Los argumentos no aportan nada a lo ya conocido (de hecho, son un saqueo de esta o aquella película de Sherlock Holmes; como la idea del político “iluminado”, cuya baza también ha sido mejor jugada en la citada Sherlock). La secuela potencia los aspectos paródicos hasta la extenuación y propone un humor más chusco, si tal cosa era posible. Por ejemplo, irrisorio resulta a estas alturas mostrar al villano, un profesor Moriarty que roza lo grotesco, como un enamorado de los lieder y la ópera, que como todos sabemos, es la música de los relamidos y los insufribles burgueses. A cambio de eso, solo queda el gracejo de constatar cómo Robert Downey Jr., Rachel McAdams y Kelly Reilly, se asemejan a unos jóvenes Al Pacino, Brooke Adams y Diane Keaton (Noomi Rapace no se parece a nada que yo conozca).
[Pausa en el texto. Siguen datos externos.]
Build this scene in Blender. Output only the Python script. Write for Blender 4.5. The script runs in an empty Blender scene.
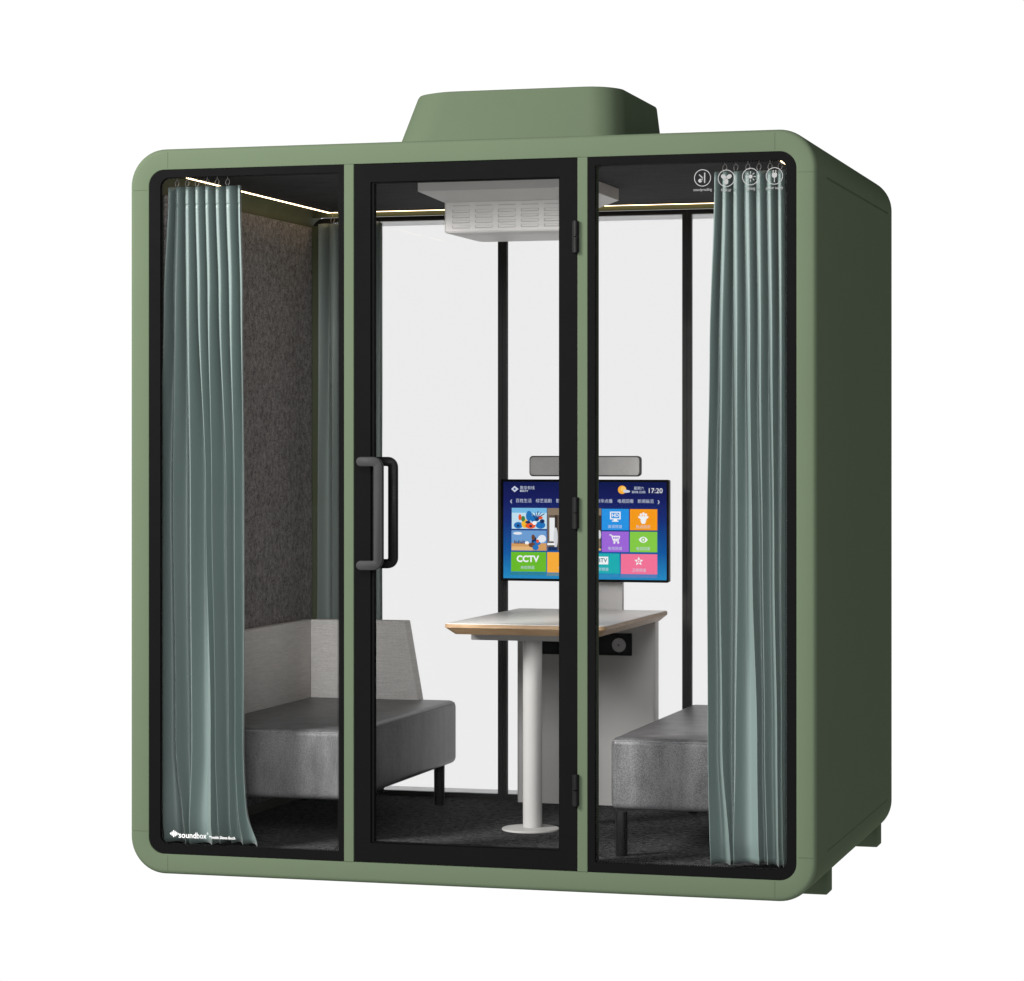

Pero para entonces ya se ha patentizado la absoluta desarticulación del original literario, no porque no sea susceptible de requiebros, sino porque a esas alturas de la producción a nadie parece importarle un pito. Con indicar “basado en” o “personajes creados por”, está todo justificado. Y con toda probabilidad, tal vez sea este el único aspecto positivo a extraer, el hecho de haber interesado, siquiera indirectamente, a algunos potenciales lectores a conocer los textos de Arthur Conan Doyle, el gran ausente en estas re-visiones sobre Sherlock Holmes.